* [WHAT TO DO] An exact copy of all the data is required, with pictures left out.

* [INFORMATION SHOWN]
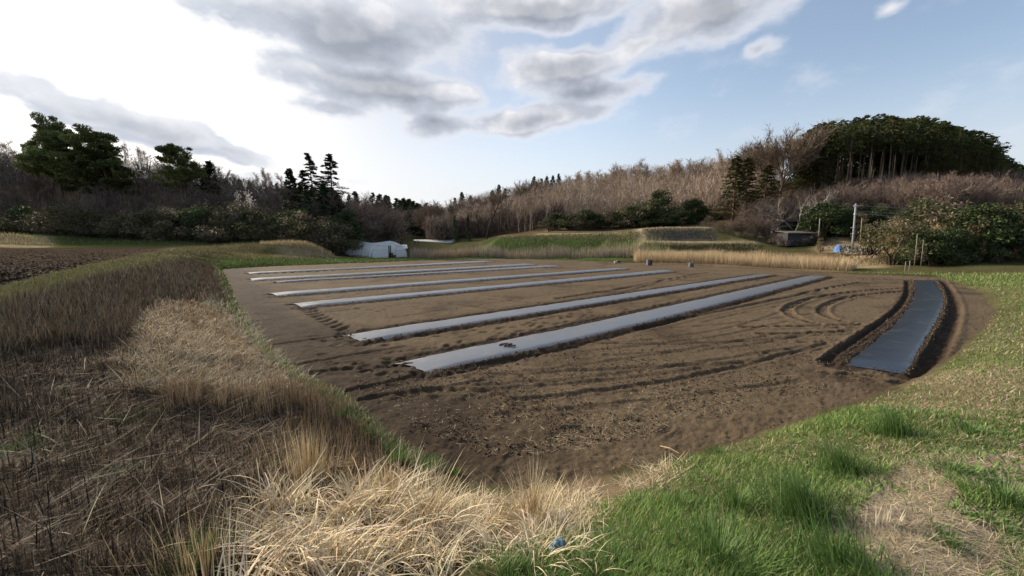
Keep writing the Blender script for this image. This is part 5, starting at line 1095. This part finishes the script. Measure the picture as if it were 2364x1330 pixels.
# ------------------------------------------------------------------ loose soil and straw on the field
def field_z(x, y): return 0.0
x, y = scatter_px(5200, [(820, 920), (1000, 880), (1500, 800), (1900, 800), (2080, 890), (1850, 975), (1600, 1040), (1300, 1105), (1130, 1118), (960, 1050)], 0.0)
ok = fbm(x, y, 1.2, 3, 231) > .44; x, y = x[ok], y[ok]
for k, (A, B) in enumerate(film_e):                     # clods thrown against the film edges
    for E in (A, B):
        m_ = 900 if k in (5, 6, 7) else 420; i = RNG.integers(0, len(E), m_); x = np.r_[x, E[i, 0] + RNG.normal(0, .09, m_)]; y = np.r_[y, E[i, 1] + RNG.normal(0, .09, m_)]
n = len(x); r0 = np.abs(RNG.normal(0, .007, n)) + .004 + .0006 * np.hypot(x, y)
oct_ = np.array([(1, 0, 0), (0, 1, 0), (-1, 0, 0), (0, -1, 0), (0, 0, 1), (0, 0, -1)], float); of = np.array([(0, 1, 4), (1, 2, 4), (2, 3, 4), (3, 0, 4), (1, 0, 5), (2, 1, 5), (3, 2, 5), (0, 3, 5)])
from mathutils.bvhtree import BVHTree
Vc = oct_[None] * r0[:, None, None] * RNG.uniform(.6, 1.3, (n, 6, 1))
th = U(0, 6.28, n); c_, s_ = np.cos(th)[:, None], np.sin(th)[:, None]; Vc = np.stack([Vc[..., 0] * c_ - Vc[..., 1] * s_, Vc[..., 0] * s_ + Vc[..., 1] * c_, Vc[..., 2]], -1)
# height of the tilled surface under each clod
def surf(xq, yq):
    rr = np.clip(np.searchsorted(rows, yq) - 1, 0, len(rows) - 2); cc = np.clip(((xq / yq - tcol[0]) / .0046).round().astype(int), 0, len(tcol) - 1); ix = idx[rr, cc]
    return np.where(ix >= 0, z[np.maximum(ix, 0)], 0.0)
zc = surf(x, y)
Vc += np.stack([x, y, zc + r0 * .4], -1)[:, None, :]
kc = mixcol(n, [(.085, .062, .042), (.115, .085, .057), (.055, .040, .028)], [3, 3, 2])
stuff('soil_clods', [(Vc.reshape(-1, 3), (np.arange(n)[:, None, None] * 6 + of[None]).reshape(-1, 3), np.repeat(kc, 6, 0))], MAT['clod'], 'small clods of soil on the field and along the film edges', 'clods')
x, y = scatter_px(1900, [(800, 910), (1000, 885), (1500, 850), (1950, 850), (2080, 890), (1850, 975), (1600, 1045), (1330, 1115), (1130, 1122), (960, 1060)], 0.0)
x2, y2 = scatter_px(900, [(1480, 1085), (1560, 1020), (1720, 1000), (1700, 960), (1500, 940), (1300, 1050), (1200, 1120)], 0.0); x, y = np.r_[x, x2], np.r_[y, y2]; n = len(x); c_ = mixcol(n, [ST, ST2, ST3], [2, 3, 4]) * .9
stuff('straw_bits', [blades(np.column_stack([x, y, surf(x, y) + .012]), np.abs(RNG.normal(.03, .06, n)) + .02, U(.0025, .005, n), U(0, 6.28, n), U(1.35, 1.6, n), U(-.25, .3, n), c_, c_, 3)], MAT['straw'], 'short bits of straw strewn over the tilled soil', 'straw')
b = Pz(1525, 1030, .03); e = Pz(1568, 1047, .05)
build(MB().tube([b, ((b[0] + e[0]) / 2, (b[1] + e[1]) / 2, .06), e], [.009, .008, .005], 5), 'reed_stalk', M_flat('reed_stalk', (.42, .31, .17), .7, .2, 30)); tag(bpy.data.objects['reed_stalk'], 'single tan reed stalk lying on the soil by the lawn edge', 'stalk')
cl = MB(); c0 = Pz(1178, 797, .07); r_ = np.random.default_rng(5)
for i in range(26):
    a, q = r_.uniform(0, 6.28), abs(r_.normal(0, .09)); cl.box((c0[0] + math.cos(a) * q * 1.5, c0[1] + math.sin(a) * q, c0[2] + .035 - q * .12), (r_.uniform(.03, .07), r_.uniform(.03, .07), r_.uniform(.02, .04)), r_.uniform(0, 3), .6)
tag(build(cl, 'soil_heap', M_flat('soil_heap', (.06, .043, .03), .95, .3, 20)), 'small heap of soil holding down the widest front film', 'soil heap')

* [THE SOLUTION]
Keep writing the Blender script for this image. This is part 5, starting at line 1095. This part finishes the script. Measure the picture as if it were 2364x1330 pixels.
# ------------------------------------------------------------------ loose soil and straw on the field
def field_z(x, y): return 0.0
x, y = scatter_px(5200, [(820, 920), (1000, 880), (1500, 800), (1900, 800), (2080, 890), (1850, 975), (1600, 1040), (1300, 1105), (1130, 1118), (960, 1050)], 0.0)
ok = fbm(x, y, 1.2, 3, 231) > .44; x, y = x[ok], y[ok]
for k, (A, B) in enumerate(film_e):                     # clods thrown against the film edges
    for E in (A, B):
        m_ = 900 if k in (5, 6, 7) else 420; i = RNG.integers(0, len(E), m_); x = np.r_[x, E[i, 0] + RNG.normal(0, .09, m_)]; y = np.r_[y, E[i, 1] + RNG.normal(0, .09, m_)]
n = len(x); r0 = np.abs(RNG.normal(0, .007, n)) + .004 + .0006 * np.hypot(x, y)
oct_ = np.array([(1, 0, 0), (0, 1, 0), (-1, 0, 0), (0, -1, 0), (0, 0, 1), (0, 0, -1)], float); of = np.array([(0, 1, 4), (1, 2, 4), (2, 3, 4), (3, 0, 4), (1, 0, 5), (2, 1, 5), (3, 2, 5), (0, 3, 5)])
from mathutils.bvhtree import BVHTree
Vc = oct_[None] * r0[:, None, None] * RNG.uniform(.6, 1.3, (n, 6, 1))
th = U(0, 6.28, n); c_, s_ = np.cos(th)[:, None], np.sin(th)[:, None]; Vc = np.stack([Vc[..., 0] * c_ - Vc[..., 1] * s_, Vc[..., 0] * s_ + Vc[..., 1] * c_, Vc[..., 2]], -1)
# height of the tilled surface under each clod
def surf(xq, yq):
    rr = np.clip(np.searchsorted(rows, yq) - 1, 0, len(rows) - 2); cc = np.clip(((xq / yq - tcol[0]) / .0046).round().astype(int), 0, len(tcol) - 1); ix = idx[rr, cc]
    return np.where(ix >= 0, z[np.maximum(ix, 0)], 0.0)
zc = surf(x, y)
Vc += np.stack([x, y, zc + r0 * .4], -1)[:, None, :]
kc = mixcol(n, [(.085, .062, .042), (.115, .085, .057), (.055, .040, .028)], [3, 3, 2])
stuff('soil_clods', [(Vc.reshape(-1, 3), (np.arange(n)[:, None, None] * 6 + of[None]).reshape(-1, 3), np.repeat(kc, 6, 0))], MAT['clod'], 'small clods of soil on the field and along the film edges', 'clods')
x, y = scatter_px(1900, [(800, 910), (1000, 885), (1500, 850), (1950, 850), (2080, 890), (1850, 975), (1600, 1045), (1330, 1115), (1130, 1122), (960, 1060)], 0.0)
x2, y2 = scatter_px(900, [(1480, 1085), (1560, 1020), (1720, 1000), (1700, 960), (1500, 940), (1300, 1050), (1200, 1120)], 0.0); x, y = np.r_[x, x2], np.r_[y, y2]; n = len(x); c_ = mixcol(n, [ST, ST2, ST3], [2, 3, 4]) * .9
stuff('straw_bits', [blades(np.column_stack([x, y, surf(x, y) + .012]), np.abs(RNG.normal(.03, .06, n)) + .02, U(.0025, .005, n), U(0, 6.28, n), U(1.35, 1.6, n), U(-.25, .3, n), c_, c_, 3)], MAT['straw'], 'short bits of straw strewn over the tilled soil', 'straw')
b = Pz(1525, 1030, .03); e = Pz(1568, 1047, .05)
build(MB().tube([b, ((b[0] + e[0]) / 2, (b[1] + e[1]) / 2, .06), e], [.009, .008, .005], 5), 'reed_stalk', M_flat('reed_stalk', (.42, .31, .17), .7, .2, 30)); tag(bpy.data.objects['reed_stalk'], 'single tan reed stalk lying on the soil by the lawn edge', 'stalk')
cl = MB(); c0 = Pz(1178, 797, .07); r_ = np.random.default_rng(5)
for i in range(26):
    a, q = r_.uniform(0, 6.28), abs(r_.normal(0, .09)); cl.box((c0[0] + math.cos(a) * q * 1.5, c0[1] + math.sin(a) * q, c0[2] + .035 - q * .12), (r_.uniform(.03, .07), r_.uniform(.03, .07), r_.uniform(.02, .04)), r_.uniform(0, 3), .6)
tag(build(cl, 'soil_heap', M_flat('soil_heap', (.06, .043, .03), .95, .3, 20)), 'small heap of soil holding down the widest front film', 'soil heap')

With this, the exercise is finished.